Spoke-squeezing is an intriguingly mysterious subject to
research. I remain agnostic, wavering one way and the other,
but haven't seen any experimental data or analyses involving
bicycle spokes. If you have the 3rd edition, perhaps you
could peek at the Wiedemer stuff and give me your thoughts
on it?





you may also want to consider this question:

q: elevator safety certification requires loading the cab to double
it's "safe working load". this is to test the wire ropes that
suspend it. the reason is that fracture mechanics predict that this
process will typically reveal by failure any latent flaws. but, if
we extend spoke squeezing theory, wouldn't this overload procedure
also prevent fatigue of elevator cables?

a: no. elevator cables still fatigue and need regular testing,
inspection & replacement.




This proves nothing one way or the other about the affects of
squeezing spokes to reduce residual stress. There is no question
that reducing residual (tensile) stresses can increase fatigue life.
There is also no question that spokes (or elevator cables) will still
fatigue if the cyclic load is high enough (i.e. above the endurance
limit). The question is whether squeezing the spokes provides any
significant beneficial reduction in residual stress, or increases the
endurance limit.

Mark McMaster



ah, this explains everything! stainless steel has been developed that
has an endurance limit! and it's used in bicycle spokes!!!

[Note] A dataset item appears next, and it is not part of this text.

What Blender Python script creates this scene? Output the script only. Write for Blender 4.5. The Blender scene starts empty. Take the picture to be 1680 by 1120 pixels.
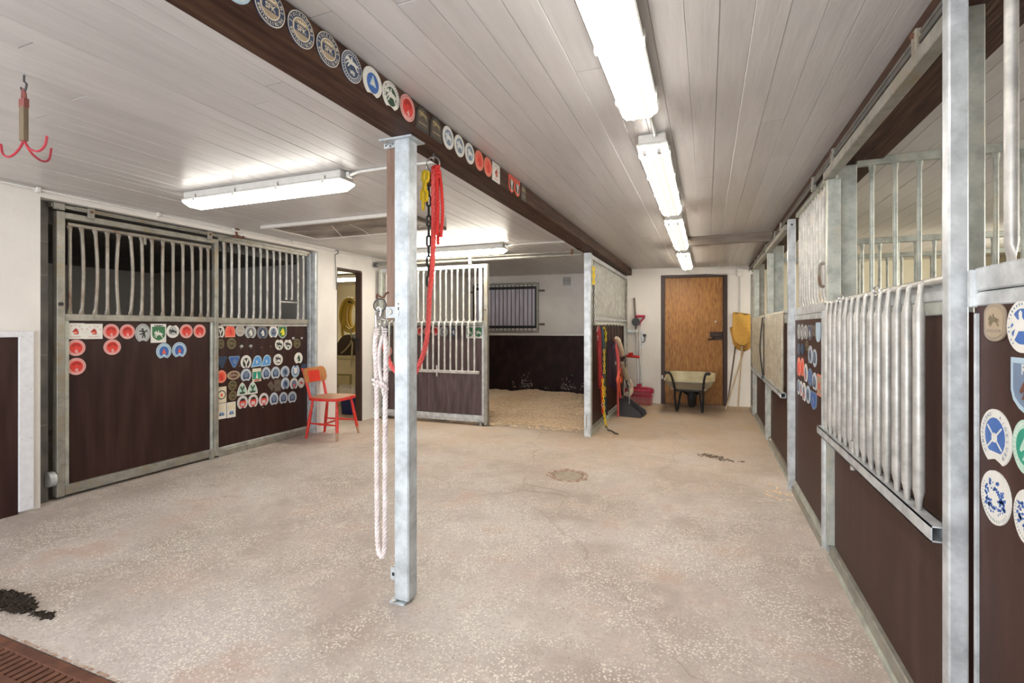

no. this is one of the fundamental flaws of "the book". it cites
material behavior for mild steel, which /does/ have an endurance
limit, and then presumes to describe behavior in stanless steel, which
does not. just exactly how this lends credibility to a revolutionary
means of eliminating metal fatigue is something i have yet to come to
terms with.


Ah, as usual, you dodge the question rather than addressing it. Whether
or not a material has a true endurance limit or not doesn't change the
question of whether momentarily overloading the spokes can reduce
residual stress and/or increase fatigue life, which is central to the
argument. But then, you appear to be far more interested in being a
contrarian than to actually knowing what is going on.

That momentarily overloading the spokes results in increased spoke life
has been reported by many sources. Not just here in the RBT newsgroup
but by others as well, both inside and outside the industry. For
example, here is the Bontrager wheel manual which shows how their "wheel
stressor" is used to momentarily overload the spokes:

http://www.bontrager.com/workshop/do...eel_manual.pdf

So, just what is the mechanism that causes the spokes to have
improved fatigue life after momentarily overloading them? If you
do not believe that Brandt is correct about relieving residual
stresses in the spokes, than what other explanation do you propose?

And about stainless steel having an endurance limit: Whether any
material has a true and absolute endurance limit is often debated.
However, under a common usage of the term (fatigue strength at 10^7
cycles is a common definition), the types of stainless steel used in
spokes does have an endurance limit (but then, you probably knew that).
We can dispose of that red herring.

Here are some data on some stainless steels of the type used in spokes
(for example, Wheelsmith uses 304, DT uses 18-8), including their
endurance limits:

http://www.hghouston.com/ss_cwp.html
http://www.band-it-idex.com/pdfs/sta...el/302_305.pdf
http://www.askzn.co.za/tech/tech_grade_304.htm


Mark McMaster



gotta scram for work so let's chat later, but be careful when talking
about endurance limits - they're easily confused with fatigue limits,
which may sound the same but are techically very different.